We can respond to a perilous future in at least two ways:

  • By protecting ourselves and our families: Even as we look for ways that humanity can survive the future, we have a responsibility to do this. In its extreme form, however, it becomes self-centered and potentially dangerous. At the outer reaches of individual and family survival lies the survivalist mode: shotguns, cellars full of provisions, and paranoia. These reflections reject the survivalist approach.

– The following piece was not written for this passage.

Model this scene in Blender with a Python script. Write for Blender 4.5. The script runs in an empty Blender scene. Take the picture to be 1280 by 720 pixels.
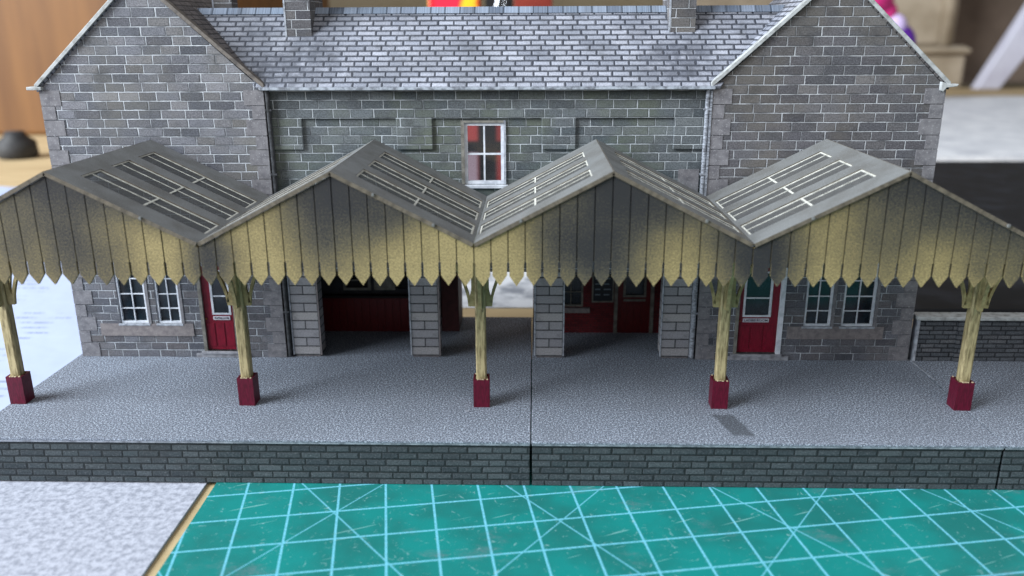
import bpy, bmesh, math, random
from mathutils import Matrix, Vector
random.seed(7)
S = 0.01                      # all numbers below are centimetres
sc = bpy.context.scene
col = sc.collection

# ------------------------------------------------------------------ node helper
def lin(c):
    return tuple(((v/255)/12.92 if v/255 <= .04045 else ((v/255+.055)/1.055)**2.4) for v in c) + (1,)

class NT:
    def __init__(s, name):
        s.m = bpy.data.materials.new(name); s.m.use_nodes = True
        s.t = s.m.node_tree; s.t.nodes.clear()
        s.out = s.t.nodes.new('ShaderNodeOutputMaterial')
    def n(s, typ, **kw):
        x = s.t.nodes.new(typ)
        for k, v in kw.items(): setattr(x, k, v)
        return x
    def put(s, sock, v):
        if isinstance(v, bpy.types.NodeSocket): s.t.links.new(v, sock)
        elif v is not None: sock.default_value = v
    def math(s, op, a, b=None, c=None, clamp=False):
        x = s.n('ShaderNodeMath', operation=op); x.use_clamp = clamp
        s.put(x.inputs[0], a); s.put(x.inputs[1], b)
        if c is not None: s.put(x.inputs[2], c)
        return x.outputs[0]
    def mapr(s, v, a, b, c=0., d=1., smooth=True):
        x = s.n('ShaderNodeMapRange'); x.interpolation_type = 'SMOOTHSTEP' if smooth else 'LINEAR'
        s.put(x.inputs['Value'], v); s.put(x.inputs['From Min'], a); s.put(x.inputs['From Max'], b)
        s.put(x.inputs['To Min'], c); s.put(x.inputs['To Max'], d)
        return x.outputs['Result']
    def mix(s, f, a, b, blend='MIX'):
        x = s.n('ShaderNodeMix', data_type='RGBA', blend_type=blend)
        s.put(x.inputs[0], f); s.put(x.inputs[6], a); s.put(x.inputs[7], b)
        return x.outputs[2]
    def uv(s):
        return s.n('ShaderNodeUVMap', uv_map='UVMap').outputs[0]
    def obj(s):
        m = s.n('ShaderNodeVectorMath', operation='SCALE')
        s.put(m.inputs[0], s.n('ShaderNodeTexCoord').outputs['Object']); m.inputs[3].default_value = 100
        return m.outputs[0]
    def sep(s, v):
        x = s.n('ShaderNodeSeparateXYZ'); s.put(x.inputs[0], v); return x.outputs
    def comb(s, a, b, c=0.):
        x = s.n('ShaderNodeCombineXYZ'); s.put(x.inputs[0], a); s.put(x.inputs[1], b); s.put(x.inputs[2], c)
        return x.outputs[0]
    def noise(s, v, scale, detail=3., rough=.55, dist=0., color=False):
        x = s.n('ShaderNodeTexNoise'); s.put(x.inputs['Vector'], v)
        x.inputs['Scale'].default_value = scale; x.inputs['Detail'].default_value = detail
        x.inputs['Roughness'].default_value = rough; x.inputs['Distortion'].default_value = dist
        return x.outputs['Color' if color else 'Fac']
    def white(s, v):
        x = s.n('ShaderNodeTexWhiteNoise', noise_dimensions='2D'); s.put(x.inputs['Vector'], v)
        return x.outputs['Value']
    def ramp(s, f, stops, interp='LINEAR'):
        x = s.n('ShaderNodeValToRGB'); x.color_ramp.interpolation = interp
        e = x.color_ramp.elements
        while len(e) < len(stops): e.new(.5)
        for el, (p, c) in zip(e, stops): el.position = p; el.color = c
        s.put(x.inputs[0], f); return x.outputs[0]
    def bump(s, h, strength=.5, dist=.02):
        x = s.n('ShaderNodeBump'); s.put(x.inputs['Height'], h)
        x.inputs['Strength'].default_value = strength; x.inputs['Distance'].default_value = dist*S
        return x.outputs[0]
    def bsdf(s, color, rough=.7, normal=None, spec=.3, **kw):
        b = s.n('ShaderNodeBsdfPrincipled')
        s.put(b.inputs['Base Color'], color); s.put(b.inputs['Roughness'], rough)
        b.inputs['Specular IOR Level'].default_value = spec
        if normal is not None: s.put(b.inputs['Normal'], normal)
        for k, v in kw.items(): s.put(b.inputs[k], v)
        s.put(s.out.inputs[0], b.outputs[0]); return b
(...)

  • By making changes that will make the future less dangerous for ourselves and for humanity. This is what I call the social design approach, for want of a better term. Social design happens whether we do it consciously or not. For example, the mass migration to the automobile-dependent suburbs in the 1950s and 1960s, though not planned, was a design decision by default. One of my goals in these reflections is to look at how our design—whether conscious or unconscious—molds the future even as our prediction of that future molds our design decisions.

Not all of these reflections will deal directly with these issues. But in the end, they will be about a future that is likely to be more challenging than any we have known—one in which past approaches will not work without rethinking.